During last year’s M2W®, Jeff Weiss and Deborah Adams of Harbinger Communications gave us insight into how the dynamics of word-of-mouth marketing have changed in the ‘real’ and digital worlds and how the lifestage of a woman affects the way she gets and spreads information.  Now, Harbinger has released findings from their latest study that suggests that not only does the lifestage of a woman affect how she uses off and online forms of word-of-mouth, but product category also plays a vital role in how women seek and spread the word about brands.  So which categories are most word-of-mouth worthy?  The study found women are most likely to share information about restaurants (78%), automotive (74%) and entertainment (72%) and are least likely to share their preferences about fashion jewelry and accessories (30%).  Other interesting nuggets:

  • Nearly three-quarters (71%) of women rely on friends and family when exploring restaurants, but only 41% rely on them when deciding about clothing or fashion.
  • Half (51%) of ‘Singeltons’ (defined by Harbinger as women who are single, usually under the age of 45 without children), but only a third (34%) of ‘Career Graduates’ (women who are no longer working fulltime; over the age of 50, without children living at home) rely on family and friends when making choices about home furnishings.

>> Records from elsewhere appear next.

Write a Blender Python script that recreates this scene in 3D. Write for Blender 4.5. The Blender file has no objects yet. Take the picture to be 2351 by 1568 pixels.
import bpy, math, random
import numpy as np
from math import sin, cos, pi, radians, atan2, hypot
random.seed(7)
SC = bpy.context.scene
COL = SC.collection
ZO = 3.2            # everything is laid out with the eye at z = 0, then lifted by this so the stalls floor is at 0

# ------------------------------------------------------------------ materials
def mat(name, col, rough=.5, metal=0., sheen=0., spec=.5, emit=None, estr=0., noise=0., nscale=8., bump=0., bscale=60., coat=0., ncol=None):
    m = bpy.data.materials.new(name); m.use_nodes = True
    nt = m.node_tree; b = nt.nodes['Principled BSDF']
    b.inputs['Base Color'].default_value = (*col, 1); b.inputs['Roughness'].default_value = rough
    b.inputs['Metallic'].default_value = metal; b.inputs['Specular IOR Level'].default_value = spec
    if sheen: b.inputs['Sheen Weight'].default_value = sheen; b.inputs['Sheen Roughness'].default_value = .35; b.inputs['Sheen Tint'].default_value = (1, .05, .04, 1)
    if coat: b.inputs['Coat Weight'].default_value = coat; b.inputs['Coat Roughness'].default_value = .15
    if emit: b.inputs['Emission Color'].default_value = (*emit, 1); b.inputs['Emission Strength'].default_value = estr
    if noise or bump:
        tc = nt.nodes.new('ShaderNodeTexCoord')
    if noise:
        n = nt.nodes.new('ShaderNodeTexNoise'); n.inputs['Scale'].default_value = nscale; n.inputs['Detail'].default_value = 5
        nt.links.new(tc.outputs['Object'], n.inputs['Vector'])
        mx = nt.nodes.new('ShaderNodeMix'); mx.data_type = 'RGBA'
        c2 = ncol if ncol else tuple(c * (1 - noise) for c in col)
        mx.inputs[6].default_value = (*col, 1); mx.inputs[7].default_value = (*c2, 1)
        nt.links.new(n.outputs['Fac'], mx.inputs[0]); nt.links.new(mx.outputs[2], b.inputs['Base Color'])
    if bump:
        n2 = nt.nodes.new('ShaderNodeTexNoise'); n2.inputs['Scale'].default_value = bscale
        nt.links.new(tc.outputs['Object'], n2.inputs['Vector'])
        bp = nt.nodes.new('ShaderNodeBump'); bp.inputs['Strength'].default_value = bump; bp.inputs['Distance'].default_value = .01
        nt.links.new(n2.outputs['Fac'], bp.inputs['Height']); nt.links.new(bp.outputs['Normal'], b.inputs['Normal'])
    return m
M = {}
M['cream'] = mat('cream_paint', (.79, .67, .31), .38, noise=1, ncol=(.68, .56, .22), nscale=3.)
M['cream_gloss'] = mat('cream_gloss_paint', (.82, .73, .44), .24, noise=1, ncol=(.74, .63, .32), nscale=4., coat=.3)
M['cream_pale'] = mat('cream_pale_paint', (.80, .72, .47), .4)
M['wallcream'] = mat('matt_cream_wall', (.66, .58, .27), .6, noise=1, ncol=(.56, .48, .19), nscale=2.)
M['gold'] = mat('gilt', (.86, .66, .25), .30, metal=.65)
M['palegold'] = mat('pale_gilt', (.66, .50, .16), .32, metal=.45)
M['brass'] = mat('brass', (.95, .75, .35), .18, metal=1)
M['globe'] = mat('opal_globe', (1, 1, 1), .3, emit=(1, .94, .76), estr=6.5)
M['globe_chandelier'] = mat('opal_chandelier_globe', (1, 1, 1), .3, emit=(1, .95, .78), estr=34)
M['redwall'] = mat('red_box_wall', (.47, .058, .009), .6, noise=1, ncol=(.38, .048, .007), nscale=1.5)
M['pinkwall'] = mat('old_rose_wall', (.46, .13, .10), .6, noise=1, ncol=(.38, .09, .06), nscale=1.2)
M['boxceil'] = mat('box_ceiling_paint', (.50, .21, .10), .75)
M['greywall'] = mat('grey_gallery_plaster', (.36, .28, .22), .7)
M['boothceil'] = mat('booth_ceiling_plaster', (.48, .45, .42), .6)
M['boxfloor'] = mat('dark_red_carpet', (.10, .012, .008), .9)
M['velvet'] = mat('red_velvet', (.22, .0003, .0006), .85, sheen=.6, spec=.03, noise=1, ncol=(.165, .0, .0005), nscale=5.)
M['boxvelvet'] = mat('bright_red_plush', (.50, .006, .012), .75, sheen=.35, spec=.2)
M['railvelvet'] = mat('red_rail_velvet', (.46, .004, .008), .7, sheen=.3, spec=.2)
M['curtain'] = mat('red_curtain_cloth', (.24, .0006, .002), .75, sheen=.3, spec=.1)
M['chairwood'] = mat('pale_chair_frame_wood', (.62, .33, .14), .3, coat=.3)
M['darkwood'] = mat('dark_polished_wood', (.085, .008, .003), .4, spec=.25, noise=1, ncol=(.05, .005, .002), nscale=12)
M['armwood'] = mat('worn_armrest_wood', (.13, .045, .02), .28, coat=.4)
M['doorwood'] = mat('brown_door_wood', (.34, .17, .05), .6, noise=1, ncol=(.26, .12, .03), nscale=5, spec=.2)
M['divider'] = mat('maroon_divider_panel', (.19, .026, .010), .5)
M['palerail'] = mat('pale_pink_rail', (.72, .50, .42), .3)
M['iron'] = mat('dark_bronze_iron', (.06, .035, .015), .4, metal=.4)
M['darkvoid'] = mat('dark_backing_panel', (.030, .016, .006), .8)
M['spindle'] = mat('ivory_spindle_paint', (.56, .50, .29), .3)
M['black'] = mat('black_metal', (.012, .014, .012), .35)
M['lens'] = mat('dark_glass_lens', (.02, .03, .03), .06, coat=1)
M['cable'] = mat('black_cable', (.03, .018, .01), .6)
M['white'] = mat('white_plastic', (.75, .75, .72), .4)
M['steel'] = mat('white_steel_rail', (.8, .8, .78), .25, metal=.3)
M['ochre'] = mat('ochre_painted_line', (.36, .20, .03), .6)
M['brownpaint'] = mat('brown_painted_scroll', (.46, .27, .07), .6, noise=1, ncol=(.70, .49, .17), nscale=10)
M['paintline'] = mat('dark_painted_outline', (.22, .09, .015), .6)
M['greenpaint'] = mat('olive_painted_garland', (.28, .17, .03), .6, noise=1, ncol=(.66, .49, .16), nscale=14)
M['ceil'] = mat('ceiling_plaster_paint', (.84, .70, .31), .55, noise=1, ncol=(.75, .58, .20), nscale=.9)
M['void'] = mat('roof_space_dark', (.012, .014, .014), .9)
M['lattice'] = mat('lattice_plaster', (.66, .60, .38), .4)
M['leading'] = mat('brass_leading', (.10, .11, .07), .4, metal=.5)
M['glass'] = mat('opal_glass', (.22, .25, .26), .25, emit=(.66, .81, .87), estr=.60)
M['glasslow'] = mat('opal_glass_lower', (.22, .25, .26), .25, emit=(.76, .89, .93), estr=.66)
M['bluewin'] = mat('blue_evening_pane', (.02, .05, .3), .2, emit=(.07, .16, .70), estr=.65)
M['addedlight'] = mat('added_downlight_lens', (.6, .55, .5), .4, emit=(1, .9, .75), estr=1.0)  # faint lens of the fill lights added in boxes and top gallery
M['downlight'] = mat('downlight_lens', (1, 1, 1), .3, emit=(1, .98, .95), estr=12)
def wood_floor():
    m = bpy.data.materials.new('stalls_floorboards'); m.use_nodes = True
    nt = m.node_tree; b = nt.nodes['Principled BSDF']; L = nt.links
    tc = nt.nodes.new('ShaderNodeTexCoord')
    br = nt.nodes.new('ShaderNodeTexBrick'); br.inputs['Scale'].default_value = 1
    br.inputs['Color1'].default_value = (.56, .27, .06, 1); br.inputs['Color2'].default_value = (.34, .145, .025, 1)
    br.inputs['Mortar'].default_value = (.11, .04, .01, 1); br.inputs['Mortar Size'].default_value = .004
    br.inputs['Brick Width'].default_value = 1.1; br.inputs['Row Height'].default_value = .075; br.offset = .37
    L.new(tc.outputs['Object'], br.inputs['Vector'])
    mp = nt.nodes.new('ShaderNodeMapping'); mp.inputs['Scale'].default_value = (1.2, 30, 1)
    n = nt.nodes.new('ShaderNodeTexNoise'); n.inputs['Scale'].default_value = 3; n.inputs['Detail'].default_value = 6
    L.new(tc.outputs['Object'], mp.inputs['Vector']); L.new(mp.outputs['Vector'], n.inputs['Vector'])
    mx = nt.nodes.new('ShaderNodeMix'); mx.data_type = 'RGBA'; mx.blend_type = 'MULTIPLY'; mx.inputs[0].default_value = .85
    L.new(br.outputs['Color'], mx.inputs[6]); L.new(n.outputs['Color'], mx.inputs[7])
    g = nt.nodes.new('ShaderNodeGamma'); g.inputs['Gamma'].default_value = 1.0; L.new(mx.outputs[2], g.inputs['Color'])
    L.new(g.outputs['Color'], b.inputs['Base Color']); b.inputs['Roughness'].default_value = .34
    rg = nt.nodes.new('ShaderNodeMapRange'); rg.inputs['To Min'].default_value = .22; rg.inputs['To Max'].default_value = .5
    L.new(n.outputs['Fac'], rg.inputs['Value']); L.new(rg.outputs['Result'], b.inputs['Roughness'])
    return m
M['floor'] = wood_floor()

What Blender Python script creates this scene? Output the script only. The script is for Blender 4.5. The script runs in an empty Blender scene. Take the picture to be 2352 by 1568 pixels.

  • ‘New Moms’ are the most likely to go online first for product information before turning to family and friends to finalize their choice while members of the ‘Back to Me’ lifestage (women with children who have all left home) are most likely to look to family and friends first for information before going online to finalize their choice.

”Marketers need to be aware of how product category and lifestage impact the decision-making process so they can provide women with relevant, useful information where they prefer to find it,” said M2W® speaker Deborah Adams, SVP, Harbinger.  “Our study has provided a general roadmap for reaching women at different lifestages with category-specific messages.”